There is little to separate One Nation support among the remaining seats on the LNP list, three of which are held by frontbenchers (Deb Frecklington, Stephen Bennett and Andrew Cripps).

But while direct support for One Nation tends to be strongest in traditional heartlands areas for the Nationals, the party faces the catch that preferences will be directed against them by Labor.

The other side of this coin is that they may be better placed to win seats at Labor’s expense, since the LNP is clearly preparing the way for a preference deal with One Nation.

It was the same story in 1998, when six of One Nation’s 11 seats were won from Labor, who were able to make good the difference by winning as many seats from the Liberals.

[How do you stop polygamy? With overreaching surveillance, of course]

Labor’s danger areas include the two seats that cover Hanson’s old stamping ground of Ipswich, where the threat is intensified by the weakness of the LNP, since the One Nation candidates will have a low bar to clear in overtaking the LNP and scooping up their preferences.
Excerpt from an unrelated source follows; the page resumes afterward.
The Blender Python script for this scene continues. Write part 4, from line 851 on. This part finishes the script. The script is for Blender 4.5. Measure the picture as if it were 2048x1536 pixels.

Also at risk are cabinet ministers Bill Byrne in Rockhampton and Leanne Donaldson in Bundaberg — perhaps especially the latter, since she faces One Nation’s most outwardly impressive candidate in Jane Truscott.

An irony for Labor is that the flow of One Nation preferences stands to be strengthened by the abolition of optional preferential voting, which Queensland has had since an earlier Labor government introduced it in 1991.

This was achieved through a legislative sleight of hand that caught a furious LNP by surprise, and was plainly pursued with the intention of increasing preferences to Labor from the Greens.

Not for the first time, a too-clever-by-half government stands to be bitten on the backside by a self-interested electoral reform failing to play out the way it envisioned.

If so, the hope for Labor will be that the LNP’s cosying-up to One Nation on preferences will drive city voters to Labor in decisive numbers, just as they did during former premier Peter Beattie’s golden years in the decade after 1998.